GOAL> Restate each line of the listing exactly, without carrying over any pictures.

%%

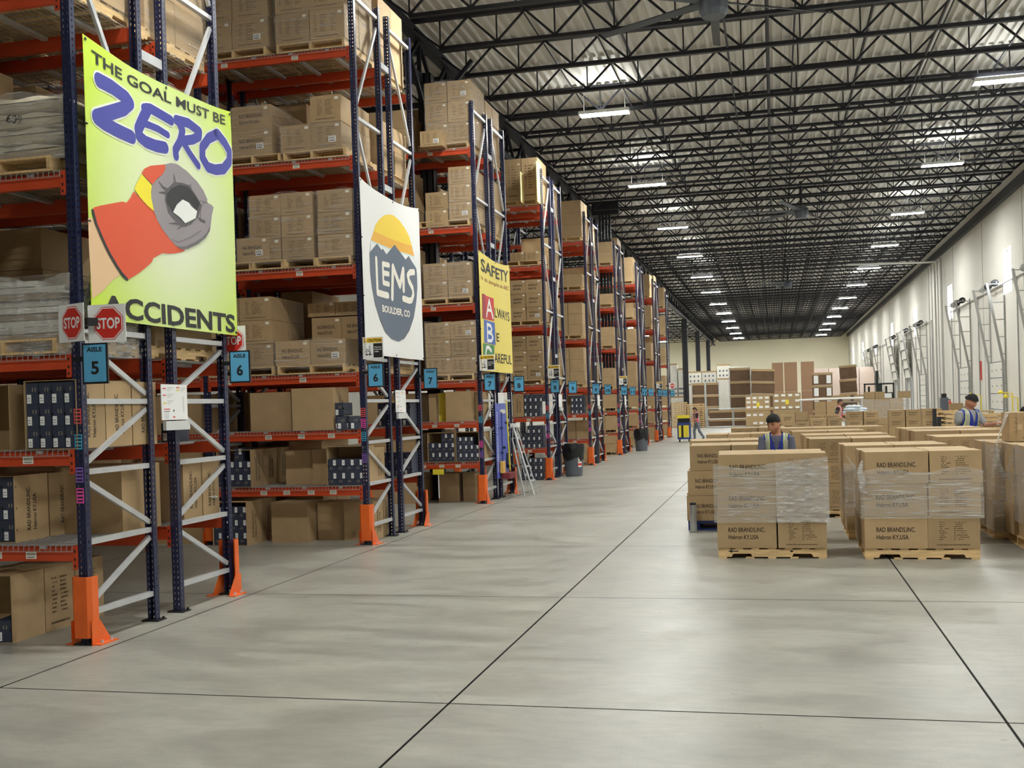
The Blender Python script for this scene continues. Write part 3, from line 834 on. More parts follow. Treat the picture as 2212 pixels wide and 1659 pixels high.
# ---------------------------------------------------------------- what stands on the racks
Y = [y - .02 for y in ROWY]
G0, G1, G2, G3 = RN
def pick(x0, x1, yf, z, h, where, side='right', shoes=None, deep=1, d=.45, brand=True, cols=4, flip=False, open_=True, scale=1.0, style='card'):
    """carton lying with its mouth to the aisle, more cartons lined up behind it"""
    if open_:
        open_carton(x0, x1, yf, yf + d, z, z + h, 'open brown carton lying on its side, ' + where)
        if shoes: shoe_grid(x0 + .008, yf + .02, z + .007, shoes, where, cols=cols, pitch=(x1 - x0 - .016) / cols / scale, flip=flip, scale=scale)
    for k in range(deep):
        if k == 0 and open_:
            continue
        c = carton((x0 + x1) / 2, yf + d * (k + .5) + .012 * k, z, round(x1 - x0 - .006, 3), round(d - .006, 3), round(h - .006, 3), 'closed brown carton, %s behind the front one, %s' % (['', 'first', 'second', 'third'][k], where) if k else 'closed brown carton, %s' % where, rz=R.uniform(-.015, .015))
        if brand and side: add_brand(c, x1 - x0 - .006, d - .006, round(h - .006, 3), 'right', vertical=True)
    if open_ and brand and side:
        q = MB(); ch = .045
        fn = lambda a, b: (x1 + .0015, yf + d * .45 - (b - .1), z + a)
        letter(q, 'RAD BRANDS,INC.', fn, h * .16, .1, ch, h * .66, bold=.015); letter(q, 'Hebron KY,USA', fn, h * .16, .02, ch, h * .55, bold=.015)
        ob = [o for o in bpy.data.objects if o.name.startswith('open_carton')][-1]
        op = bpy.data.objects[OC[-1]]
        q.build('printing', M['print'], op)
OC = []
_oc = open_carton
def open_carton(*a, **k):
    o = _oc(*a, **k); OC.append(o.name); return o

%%

RIGHT ANSWER>
The Blender Python script for this scene continues. Write part 3, from line 834 on. More parts follow. Treat the picture as 2212 pixels wide and 1659 pixels high.
# ---------------------------------------------------------------- what stands on the racks
Y = [y - .02 for y in ROWY]
G0, G1, G2, G3 = RN
def pick(x0, x1, yf, z, h, where, side='right', shoes=None, deep=1, d=.45, brand=True, cols=4, flip=False, open_=True, scale=1.0, style='card'):
    """carton lying with its mouth to the aisle, more cartons lined up behind it"""
    if open_:
        open_carton(x0, x1, yf, yf + d, z, z + h, 'open brown carton lying on its side, ' + where)
        if shoes: shoe_grid(x0 + .008, yf + .02, z + .007, shoes, where, cols=cols, pitch=(x1 - x0 - .016) / cols / scale, flip=flip, scale=scale)
    for k in range(deep):
        if k == 0 and open_:
            continue
        c = carton((x0 + x1) / 2, yf + d * (k + .5) + .012 * k, z, round(x1 - x0 - .006, 3), round(d - .006, 3), round(h - .006, 3), 'closed brown carton, %s behind the front one, %s' % (['', 'first', 'second', 'third'][k], where) if k else 'closed brown carton, %s' % where, rz=R.uniform(-.015, .015))
        if brand and side: add_brand(c, x1 - x0 - .006, d - .006, round(h - .006, 3), 'right', vertical=True)
    if open_ and brand and side:
        q = MB(); ch = .045
        fn = lambda a, b: (x1 + .0015, yf + d * .45 - (b - .1), z + a)
        letter(q, 'RAD BRANDS,INC.', fn, h * .16, .1, ch, h * .66, bold=.015); letter(q, 'Hebron KY,USA', fn, h * .16, .02, ch, h * .55, bold=.015)
        ob = [o for o in bpy.data.objects if o.name.startswith('open_carton')][-1]
        op = bpy.data.objects[OC[-1]]
        q.build('printing', M['print'], op)
OC = []
_oc = open_carton
def open_carton(*a, **k):
    o = _oc(*a, **k); OC.append(o.name); return o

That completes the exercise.